Le maintien fin juillet des premières élections libres en Tunisie, propre à rassurer population et investisseurs, constitue un pari logistique et politique risqué, dont le succès est impératif pour faire entrer le pays d'un bon pied dans l'ère post-Ben Ali, selon des experts.

Après plusieurs semaines de spéculations, le gouvernement tunisien de transition a affirmé mardi qu'il comptait bien organiser fin juillet l'élection de l'Assemblée qui sera chargée de rédiger une nouvelle Constitution pour le pays pionnier du «printemps arabe».

Une décision prise contre l'avis de la commission électorale, partisane d'un report du scrutin au mois d'octobre, pour se donner le temps d'organiser d'élections transparentes et démocratiques.

Elle n'aura finalement que huit semaines. Et les embûches ne manquent pas: le simple établissement des listes électorales s'annonce déjà être un casse-tête.

«La commission électorale estime que les listes du ministère de l'Intérieur sont incomplètes, et constituées sur des critères non démocratiques avant la révolution» qui a fait chuter mi-janvier le régime de Zine el-Abidine Ben Ali, explique Slah Jourchi, politologue tunisien.

Sur plus de 10 millions de Tunisiens, 700 000 citoyens en âge de voter seraient dépourvus de carte d'identité.

D'ici fin juillet, le pays doit se doter de 1500 centres d'inscription et former 6000 agents inscripteurs. Il faudra également organiser l'inscription des Tunisiens de l'étranger, appelés à voter pour la première fois.

Le jour de l'élection, 8000 bureaux de vote et 40 000 agents scrutateurs devront être prêts, et «il faut encore mettre le système électronique en réseau», tempête le président de la Commission de réforme politique, Yadh Ben Achour, qui juge la tâche simplement «inconcevable» en deux mois.

Sur le plan politique, l'électeur risque enfin de s'y perdre.
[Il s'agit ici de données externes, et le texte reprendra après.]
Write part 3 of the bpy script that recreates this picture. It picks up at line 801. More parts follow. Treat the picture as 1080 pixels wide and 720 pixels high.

Après un demi-siècle de quasi parti unique sous Habib Bourguiba et Ben Ali et la dissolution de l'omnipotent Rassemblement constitutionnel démocratique (RCD), la Tunisie est passée brutalement d'un système de parti-Etat au pluralisme avec plus d'une soixantaine de formations, souvent inconnues du grand public et disposant de quelques semaines seulement pour faire campagne.

Mais pour le gouvernement, respecter la date du 24 juillet relève d'une question de «crédibilité», comme le faisait valoir lundi le ministre des Affaires étrangères.

Pas question pour le Premier ministre Béji Caïd Essebsi et son équipe, à la légitimité contestée, de paraître vouloir s'accrocher au pouvoir ou de froisser une opinion publique impatiente d'élire librement les représentants de la «Tunisie nouvelle».

Selon un récent sondage, réalisé par téléphone auprès de 1250 personnes, 67% des Tunisiens sont pour le maintien du calendrier.

«La tenue des élections dans deux mois est un défi, mais le gouvernement démontre ainsi la volonté de respecter ses engagements en matière de transition démocratique», affirme Slah Jourchi. «Pour eux, l'essentiel est de mettre fin à une situation peu claire qui pèse sur la sécurité et l'économie, avec une élection sans fraude, à défaut d'être une élection-modèle».

«Aucune des instances actuellement en place n'est légitime. En outre, plus les élections sont reportées, moins les perspectives économiques sont claires et plus les investisseurs sont attentistes», concède l'économiste tunisien Mohamed Ben Romdhane.

«Mais il faut également prendre en compte la nécessité d'avoir des élections propres, dont les résultats ne pourront être contestés. Dans le cas contraire, ce serait gravissime», avertit l'expert, par ailleurs membre du parti d'opposition Ettajdid qui espérait un report des élections.